▶ DATA LINES
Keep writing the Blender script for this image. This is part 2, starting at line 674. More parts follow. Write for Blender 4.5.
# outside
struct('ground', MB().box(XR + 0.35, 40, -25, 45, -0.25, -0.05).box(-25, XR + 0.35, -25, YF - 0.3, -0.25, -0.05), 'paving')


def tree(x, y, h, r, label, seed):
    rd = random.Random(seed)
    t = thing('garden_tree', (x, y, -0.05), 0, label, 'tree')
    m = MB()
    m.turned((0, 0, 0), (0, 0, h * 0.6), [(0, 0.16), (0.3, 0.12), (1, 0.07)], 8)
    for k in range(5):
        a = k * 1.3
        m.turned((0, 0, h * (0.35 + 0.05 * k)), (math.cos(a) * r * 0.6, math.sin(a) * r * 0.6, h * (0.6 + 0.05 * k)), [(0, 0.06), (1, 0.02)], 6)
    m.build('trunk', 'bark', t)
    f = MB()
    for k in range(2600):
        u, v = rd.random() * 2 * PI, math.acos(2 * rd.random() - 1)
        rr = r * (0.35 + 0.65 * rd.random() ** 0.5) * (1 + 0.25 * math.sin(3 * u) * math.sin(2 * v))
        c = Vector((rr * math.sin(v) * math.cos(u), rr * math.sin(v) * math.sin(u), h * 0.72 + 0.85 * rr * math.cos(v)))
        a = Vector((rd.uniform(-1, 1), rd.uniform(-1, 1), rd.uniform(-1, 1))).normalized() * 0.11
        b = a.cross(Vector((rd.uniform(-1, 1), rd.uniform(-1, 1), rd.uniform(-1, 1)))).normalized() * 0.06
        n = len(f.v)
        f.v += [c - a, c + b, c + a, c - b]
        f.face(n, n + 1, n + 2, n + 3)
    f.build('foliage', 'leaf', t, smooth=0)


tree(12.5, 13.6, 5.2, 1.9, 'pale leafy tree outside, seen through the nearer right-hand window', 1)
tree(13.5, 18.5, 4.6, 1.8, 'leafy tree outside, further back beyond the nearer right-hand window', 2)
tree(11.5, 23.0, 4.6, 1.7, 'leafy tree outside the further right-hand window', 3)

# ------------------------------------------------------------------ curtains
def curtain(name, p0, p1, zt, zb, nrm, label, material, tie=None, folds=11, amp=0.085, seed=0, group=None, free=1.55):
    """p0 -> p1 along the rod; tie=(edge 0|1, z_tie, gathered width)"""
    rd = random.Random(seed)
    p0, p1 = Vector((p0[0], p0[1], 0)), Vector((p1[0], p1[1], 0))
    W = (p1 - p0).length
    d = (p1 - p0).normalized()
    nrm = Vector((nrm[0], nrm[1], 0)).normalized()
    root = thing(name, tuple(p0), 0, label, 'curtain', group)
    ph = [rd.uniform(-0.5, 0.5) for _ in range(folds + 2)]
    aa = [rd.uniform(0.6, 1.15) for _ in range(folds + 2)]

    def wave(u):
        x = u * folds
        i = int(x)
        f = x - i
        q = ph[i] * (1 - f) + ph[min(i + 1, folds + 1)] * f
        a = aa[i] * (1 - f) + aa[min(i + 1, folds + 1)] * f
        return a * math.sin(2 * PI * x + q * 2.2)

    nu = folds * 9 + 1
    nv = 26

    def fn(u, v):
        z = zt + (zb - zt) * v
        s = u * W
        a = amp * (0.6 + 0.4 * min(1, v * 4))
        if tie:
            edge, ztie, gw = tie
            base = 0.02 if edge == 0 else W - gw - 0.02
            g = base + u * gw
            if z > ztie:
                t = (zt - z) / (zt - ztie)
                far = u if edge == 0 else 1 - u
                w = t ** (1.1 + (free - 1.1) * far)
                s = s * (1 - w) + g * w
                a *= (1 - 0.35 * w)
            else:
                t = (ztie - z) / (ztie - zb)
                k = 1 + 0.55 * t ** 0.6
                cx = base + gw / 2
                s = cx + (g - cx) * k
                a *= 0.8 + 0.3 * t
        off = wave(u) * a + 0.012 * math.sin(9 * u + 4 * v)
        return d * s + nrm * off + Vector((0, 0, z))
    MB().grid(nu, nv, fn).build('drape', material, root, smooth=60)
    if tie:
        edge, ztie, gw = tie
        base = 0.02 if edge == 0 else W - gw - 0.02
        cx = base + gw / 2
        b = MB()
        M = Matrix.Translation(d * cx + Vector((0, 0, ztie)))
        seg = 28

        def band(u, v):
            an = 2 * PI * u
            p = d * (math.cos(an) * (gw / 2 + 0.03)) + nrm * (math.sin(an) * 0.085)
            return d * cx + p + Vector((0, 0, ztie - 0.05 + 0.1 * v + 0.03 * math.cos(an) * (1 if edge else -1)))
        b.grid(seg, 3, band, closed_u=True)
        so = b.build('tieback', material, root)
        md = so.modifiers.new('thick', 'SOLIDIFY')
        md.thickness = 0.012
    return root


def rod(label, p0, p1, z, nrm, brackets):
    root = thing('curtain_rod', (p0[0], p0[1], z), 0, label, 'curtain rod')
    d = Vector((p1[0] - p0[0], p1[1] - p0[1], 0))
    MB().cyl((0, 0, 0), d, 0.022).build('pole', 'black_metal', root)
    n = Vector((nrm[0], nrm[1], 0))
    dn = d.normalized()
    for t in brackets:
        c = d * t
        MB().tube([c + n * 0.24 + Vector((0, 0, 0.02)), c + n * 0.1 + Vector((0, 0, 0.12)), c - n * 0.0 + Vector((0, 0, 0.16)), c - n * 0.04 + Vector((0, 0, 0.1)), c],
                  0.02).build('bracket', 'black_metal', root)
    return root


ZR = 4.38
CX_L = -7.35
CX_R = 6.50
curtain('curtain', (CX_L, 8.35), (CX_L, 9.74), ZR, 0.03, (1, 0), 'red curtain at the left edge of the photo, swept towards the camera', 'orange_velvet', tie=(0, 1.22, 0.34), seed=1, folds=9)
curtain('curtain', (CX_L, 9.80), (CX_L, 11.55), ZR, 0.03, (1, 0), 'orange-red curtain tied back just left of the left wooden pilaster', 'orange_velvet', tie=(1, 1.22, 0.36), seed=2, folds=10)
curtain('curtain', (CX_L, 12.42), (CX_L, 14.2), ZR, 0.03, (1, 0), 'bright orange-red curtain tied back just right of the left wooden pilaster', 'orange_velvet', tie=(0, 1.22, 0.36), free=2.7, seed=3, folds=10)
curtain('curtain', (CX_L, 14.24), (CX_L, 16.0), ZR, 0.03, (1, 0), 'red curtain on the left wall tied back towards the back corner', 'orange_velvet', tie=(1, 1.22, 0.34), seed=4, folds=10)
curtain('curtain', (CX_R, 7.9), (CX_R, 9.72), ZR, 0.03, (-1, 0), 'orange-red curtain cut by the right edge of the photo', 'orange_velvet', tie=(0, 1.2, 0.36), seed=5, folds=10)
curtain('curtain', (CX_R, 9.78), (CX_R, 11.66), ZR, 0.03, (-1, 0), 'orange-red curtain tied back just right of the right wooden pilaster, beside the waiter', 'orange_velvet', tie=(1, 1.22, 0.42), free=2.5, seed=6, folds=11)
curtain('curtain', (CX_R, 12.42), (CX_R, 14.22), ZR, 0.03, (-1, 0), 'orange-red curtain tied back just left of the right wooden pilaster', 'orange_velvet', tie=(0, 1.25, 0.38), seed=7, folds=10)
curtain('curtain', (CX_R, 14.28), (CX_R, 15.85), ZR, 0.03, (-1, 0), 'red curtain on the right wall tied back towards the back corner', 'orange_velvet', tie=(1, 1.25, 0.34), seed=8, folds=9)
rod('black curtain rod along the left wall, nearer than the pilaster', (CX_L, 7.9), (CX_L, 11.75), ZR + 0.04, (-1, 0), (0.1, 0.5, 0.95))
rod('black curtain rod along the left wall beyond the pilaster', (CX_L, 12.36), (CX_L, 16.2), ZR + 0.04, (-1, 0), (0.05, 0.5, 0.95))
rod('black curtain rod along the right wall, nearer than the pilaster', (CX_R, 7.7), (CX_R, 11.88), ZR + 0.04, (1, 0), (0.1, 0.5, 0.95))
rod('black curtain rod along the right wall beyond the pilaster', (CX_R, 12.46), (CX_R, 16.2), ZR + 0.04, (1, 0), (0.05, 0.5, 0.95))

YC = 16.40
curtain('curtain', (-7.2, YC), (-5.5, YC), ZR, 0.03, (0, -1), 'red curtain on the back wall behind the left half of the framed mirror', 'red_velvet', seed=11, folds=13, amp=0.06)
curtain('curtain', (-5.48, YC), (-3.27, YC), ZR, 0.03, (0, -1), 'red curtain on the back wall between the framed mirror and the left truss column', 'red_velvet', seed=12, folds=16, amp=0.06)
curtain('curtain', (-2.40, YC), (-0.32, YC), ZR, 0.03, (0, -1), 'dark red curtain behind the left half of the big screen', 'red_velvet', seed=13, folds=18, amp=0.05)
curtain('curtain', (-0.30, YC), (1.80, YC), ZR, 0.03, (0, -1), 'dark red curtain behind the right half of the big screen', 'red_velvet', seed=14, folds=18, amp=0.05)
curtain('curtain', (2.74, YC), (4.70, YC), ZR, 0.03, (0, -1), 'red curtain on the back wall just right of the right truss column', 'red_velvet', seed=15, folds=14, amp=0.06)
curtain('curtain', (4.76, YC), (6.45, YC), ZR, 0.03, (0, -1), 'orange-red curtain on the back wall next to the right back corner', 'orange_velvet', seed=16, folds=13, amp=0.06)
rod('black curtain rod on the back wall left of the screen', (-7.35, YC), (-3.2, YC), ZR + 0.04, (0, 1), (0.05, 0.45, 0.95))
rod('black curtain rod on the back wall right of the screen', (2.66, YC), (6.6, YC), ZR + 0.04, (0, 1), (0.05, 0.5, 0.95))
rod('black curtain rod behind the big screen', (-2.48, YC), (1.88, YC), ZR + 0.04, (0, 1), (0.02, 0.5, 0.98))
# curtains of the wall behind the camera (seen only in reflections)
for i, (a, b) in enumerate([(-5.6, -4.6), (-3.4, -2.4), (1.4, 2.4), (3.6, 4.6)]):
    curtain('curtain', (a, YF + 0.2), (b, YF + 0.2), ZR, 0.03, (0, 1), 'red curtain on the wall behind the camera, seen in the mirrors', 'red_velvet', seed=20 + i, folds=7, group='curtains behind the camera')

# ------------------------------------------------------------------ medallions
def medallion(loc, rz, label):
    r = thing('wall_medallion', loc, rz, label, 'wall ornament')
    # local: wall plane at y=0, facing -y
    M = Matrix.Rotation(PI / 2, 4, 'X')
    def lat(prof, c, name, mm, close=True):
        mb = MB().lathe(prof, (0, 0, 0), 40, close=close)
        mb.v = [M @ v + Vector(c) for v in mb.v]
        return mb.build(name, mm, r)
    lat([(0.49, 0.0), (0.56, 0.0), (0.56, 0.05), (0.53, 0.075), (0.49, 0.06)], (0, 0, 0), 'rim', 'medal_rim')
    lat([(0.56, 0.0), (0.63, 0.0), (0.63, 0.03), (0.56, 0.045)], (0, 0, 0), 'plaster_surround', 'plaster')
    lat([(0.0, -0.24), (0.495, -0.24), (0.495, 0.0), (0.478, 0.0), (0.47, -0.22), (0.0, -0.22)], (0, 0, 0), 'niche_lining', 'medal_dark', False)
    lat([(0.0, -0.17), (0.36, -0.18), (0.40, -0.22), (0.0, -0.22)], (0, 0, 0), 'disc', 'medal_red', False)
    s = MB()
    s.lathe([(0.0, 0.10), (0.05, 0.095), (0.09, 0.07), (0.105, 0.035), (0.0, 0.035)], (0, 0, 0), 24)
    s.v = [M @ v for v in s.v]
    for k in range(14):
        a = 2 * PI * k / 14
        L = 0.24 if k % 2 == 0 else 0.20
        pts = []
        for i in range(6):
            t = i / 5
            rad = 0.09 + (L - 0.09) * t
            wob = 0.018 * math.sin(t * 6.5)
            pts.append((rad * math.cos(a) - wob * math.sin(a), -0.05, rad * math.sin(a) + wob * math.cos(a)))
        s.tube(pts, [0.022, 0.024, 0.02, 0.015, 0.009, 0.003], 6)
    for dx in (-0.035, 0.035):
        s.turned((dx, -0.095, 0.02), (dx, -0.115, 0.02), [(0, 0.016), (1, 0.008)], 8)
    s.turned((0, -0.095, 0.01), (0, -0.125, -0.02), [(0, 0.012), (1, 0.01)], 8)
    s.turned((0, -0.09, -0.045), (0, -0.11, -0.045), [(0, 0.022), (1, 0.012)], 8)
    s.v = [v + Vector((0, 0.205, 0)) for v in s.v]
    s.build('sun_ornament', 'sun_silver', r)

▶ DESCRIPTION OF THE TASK
In this exercise, copy only the lines from the opening line of the material through the line where "struct('ground', MB().box(XR +" appears.

▶ RIGHT ANSWER
Keep writing the Blender script for this image. This is part 2, starting at line 674. More parts follow. Write for Blender 4.5.
# outside
struct('ground', MB().box(XR + 0.35, 40, -25, 45, -0.25, -0.05).box(-25, XR + 0.35, -25, YF - 0.3, -0.25, -0.05), 'paving')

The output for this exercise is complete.